We should imitate them in such a way as to apply the godly principles they followed, but not try to replicate the exact scenarios. In other words, I think it unlikely that many of us will find ourselves in a position to kill our people’s sworn enemy after he’s fled the battlefield. But I do think we ought to consider if we’re the sort of woman who could do such a thing if God asked us to. And on a more fundamental level, are we the sort of godly woman who overcomes her fears, keeps her wits about her, and acts with resourcefulness when called upon? How might we grow into that sort of godly woman?
It’s unlikely that any of us will be called upon to sit as judge over a people, so our imitation of Deborah will not be a copy-and-paste job, but how might we take the principles of godliness that she displayed and begin living those out in our own set of unique circumstances?

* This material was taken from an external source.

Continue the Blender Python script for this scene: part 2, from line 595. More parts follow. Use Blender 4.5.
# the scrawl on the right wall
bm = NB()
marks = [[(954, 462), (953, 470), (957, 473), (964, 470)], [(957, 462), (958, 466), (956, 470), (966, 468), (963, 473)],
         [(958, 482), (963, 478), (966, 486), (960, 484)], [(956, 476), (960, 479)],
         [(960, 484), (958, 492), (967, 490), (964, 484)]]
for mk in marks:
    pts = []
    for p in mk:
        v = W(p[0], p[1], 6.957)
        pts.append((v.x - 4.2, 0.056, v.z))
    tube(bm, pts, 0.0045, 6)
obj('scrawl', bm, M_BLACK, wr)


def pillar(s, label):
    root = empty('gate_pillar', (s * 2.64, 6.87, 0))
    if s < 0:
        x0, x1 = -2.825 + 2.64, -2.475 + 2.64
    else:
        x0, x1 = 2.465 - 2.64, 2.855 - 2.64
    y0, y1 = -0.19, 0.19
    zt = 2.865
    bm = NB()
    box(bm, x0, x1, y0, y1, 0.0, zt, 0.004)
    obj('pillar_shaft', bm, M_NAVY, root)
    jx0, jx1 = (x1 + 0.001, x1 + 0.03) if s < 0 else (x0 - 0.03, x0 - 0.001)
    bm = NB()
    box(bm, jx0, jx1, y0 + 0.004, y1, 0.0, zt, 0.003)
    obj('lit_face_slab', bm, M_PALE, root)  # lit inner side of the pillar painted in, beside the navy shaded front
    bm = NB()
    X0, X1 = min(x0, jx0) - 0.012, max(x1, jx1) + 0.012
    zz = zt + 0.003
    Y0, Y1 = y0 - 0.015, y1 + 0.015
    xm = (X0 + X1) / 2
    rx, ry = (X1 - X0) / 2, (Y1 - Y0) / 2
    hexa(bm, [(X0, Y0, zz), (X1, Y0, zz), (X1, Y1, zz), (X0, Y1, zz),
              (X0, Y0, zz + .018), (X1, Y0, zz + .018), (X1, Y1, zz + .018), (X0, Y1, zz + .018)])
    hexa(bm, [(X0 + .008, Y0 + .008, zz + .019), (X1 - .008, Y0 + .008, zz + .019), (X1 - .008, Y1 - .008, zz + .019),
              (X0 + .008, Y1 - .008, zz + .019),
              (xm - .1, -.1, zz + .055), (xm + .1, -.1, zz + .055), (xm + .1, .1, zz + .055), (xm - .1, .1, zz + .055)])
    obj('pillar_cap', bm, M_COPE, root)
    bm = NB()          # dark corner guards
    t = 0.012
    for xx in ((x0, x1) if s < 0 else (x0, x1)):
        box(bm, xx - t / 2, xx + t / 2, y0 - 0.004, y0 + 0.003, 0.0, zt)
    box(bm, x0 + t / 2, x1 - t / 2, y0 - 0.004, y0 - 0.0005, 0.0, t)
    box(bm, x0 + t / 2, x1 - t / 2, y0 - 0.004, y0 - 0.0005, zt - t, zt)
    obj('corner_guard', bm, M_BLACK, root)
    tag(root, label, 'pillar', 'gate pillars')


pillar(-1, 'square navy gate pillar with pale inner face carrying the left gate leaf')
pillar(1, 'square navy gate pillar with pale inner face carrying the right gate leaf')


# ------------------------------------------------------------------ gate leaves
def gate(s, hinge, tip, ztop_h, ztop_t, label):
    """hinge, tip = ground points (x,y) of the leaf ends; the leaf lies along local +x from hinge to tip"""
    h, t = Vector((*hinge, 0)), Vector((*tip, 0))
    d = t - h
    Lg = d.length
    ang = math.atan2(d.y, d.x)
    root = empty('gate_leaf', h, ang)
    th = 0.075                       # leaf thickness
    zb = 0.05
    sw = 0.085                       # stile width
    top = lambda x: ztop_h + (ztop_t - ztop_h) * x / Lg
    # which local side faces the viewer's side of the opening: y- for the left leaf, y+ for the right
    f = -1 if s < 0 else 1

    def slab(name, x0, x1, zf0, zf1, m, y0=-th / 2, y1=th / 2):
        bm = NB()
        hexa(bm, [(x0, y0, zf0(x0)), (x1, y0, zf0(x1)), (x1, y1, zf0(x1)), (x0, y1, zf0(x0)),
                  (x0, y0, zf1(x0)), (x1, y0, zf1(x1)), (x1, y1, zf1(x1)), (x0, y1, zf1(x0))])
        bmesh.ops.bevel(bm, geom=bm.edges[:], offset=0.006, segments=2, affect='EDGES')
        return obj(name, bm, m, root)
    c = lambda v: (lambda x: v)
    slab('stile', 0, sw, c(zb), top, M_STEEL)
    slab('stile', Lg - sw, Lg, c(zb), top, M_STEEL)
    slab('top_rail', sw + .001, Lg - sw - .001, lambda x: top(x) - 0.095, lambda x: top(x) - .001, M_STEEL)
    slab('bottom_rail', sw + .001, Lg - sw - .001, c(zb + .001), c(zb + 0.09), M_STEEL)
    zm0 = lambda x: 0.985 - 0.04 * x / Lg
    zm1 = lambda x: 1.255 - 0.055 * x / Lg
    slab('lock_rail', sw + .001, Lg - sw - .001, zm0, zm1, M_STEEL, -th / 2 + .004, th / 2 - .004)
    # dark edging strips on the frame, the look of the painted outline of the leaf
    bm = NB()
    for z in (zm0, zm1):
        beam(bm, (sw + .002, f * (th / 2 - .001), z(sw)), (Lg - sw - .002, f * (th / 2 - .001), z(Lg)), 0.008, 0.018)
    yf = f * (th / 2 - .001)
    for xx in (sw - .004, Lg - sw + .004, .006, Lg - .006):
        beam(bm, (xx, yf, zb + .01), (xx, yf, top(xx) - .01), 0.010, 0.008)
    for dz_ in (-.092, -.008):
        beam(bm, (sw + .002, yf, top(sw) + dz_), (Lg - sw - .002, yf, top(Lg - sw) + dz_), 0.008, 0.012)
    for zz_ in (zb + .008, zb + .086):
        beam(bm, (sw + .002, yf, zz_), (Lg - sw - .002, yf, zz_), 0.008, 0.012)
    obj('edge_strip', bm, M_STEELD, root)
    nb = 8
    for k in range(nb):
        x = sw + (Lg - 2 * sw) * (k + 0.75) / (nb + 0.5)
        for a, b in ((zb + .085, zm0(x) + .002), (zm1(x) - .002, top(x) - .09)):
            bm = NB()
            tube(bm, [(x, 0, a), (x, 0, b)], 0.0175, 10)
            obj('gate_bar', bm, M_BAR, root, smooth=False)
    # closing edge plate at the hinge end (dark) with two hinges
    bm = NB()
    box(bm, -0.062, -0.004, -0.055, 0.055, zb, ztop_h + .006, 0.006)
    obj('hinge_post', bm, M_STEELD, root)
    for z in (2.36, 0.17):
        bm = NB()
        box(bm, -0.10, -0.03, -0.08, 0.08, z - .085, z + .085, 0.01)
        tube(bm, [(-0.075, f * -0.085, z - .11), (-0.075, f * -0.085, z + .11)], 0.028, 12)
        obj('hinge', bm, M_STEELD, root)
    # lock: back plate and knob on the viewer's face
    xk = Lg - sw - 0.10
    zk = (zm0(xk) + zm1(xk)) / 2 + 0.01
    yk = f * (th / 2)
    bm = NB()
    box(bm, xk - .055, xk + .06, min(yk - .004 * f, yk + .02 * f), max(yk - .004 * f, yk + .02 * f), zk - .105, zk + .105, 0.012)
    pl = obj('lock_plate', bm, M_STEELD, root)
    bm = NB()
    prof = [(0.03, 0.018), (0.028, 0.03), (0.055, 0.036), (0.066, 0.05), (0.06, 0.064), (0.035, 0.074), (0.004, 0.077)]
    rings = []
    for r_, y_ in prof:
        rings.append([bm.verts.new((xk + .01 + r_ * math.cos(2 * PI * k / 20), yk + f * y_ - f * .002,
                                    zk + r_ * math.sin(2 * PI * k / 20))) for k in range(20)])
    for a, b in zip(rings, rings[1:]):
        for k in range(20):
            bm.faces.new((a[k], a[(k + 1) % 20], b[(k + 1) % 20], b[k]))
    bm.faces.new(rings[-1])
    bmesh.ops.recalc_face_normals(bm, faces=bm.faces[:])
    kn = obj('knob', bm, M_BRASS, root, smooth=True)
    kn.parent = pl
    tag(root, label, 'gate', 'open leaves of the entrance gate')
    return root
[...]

I’m not called to be the mother of Israel, but I am called to be the mother of my own children. That may sound small in comparison to Deborah’s role, but I find that too many women have worldly ideas of big and small, not realizing that it’s our faithfulness in little that qualifies us for much. What do you suppose God thinks of those who neglect the job of actual mothering as they pray, “I just want to do ministry and lead people to you, Lord!” We can start with the ones he’s already given us.
When God wove Deborah’s and Jael’s stories into his big story, he didn’t do it so that we would turn the whole thing into a call for female empowerment, intent on making it all about how awesome women are. He did it so that we would know what kind of God he is — he is a God whose mercy triumphs over, and even through, judgment. He is a God who keeps his promises to his people and provides everything we need to walk uprightly in the strangest of circumstances.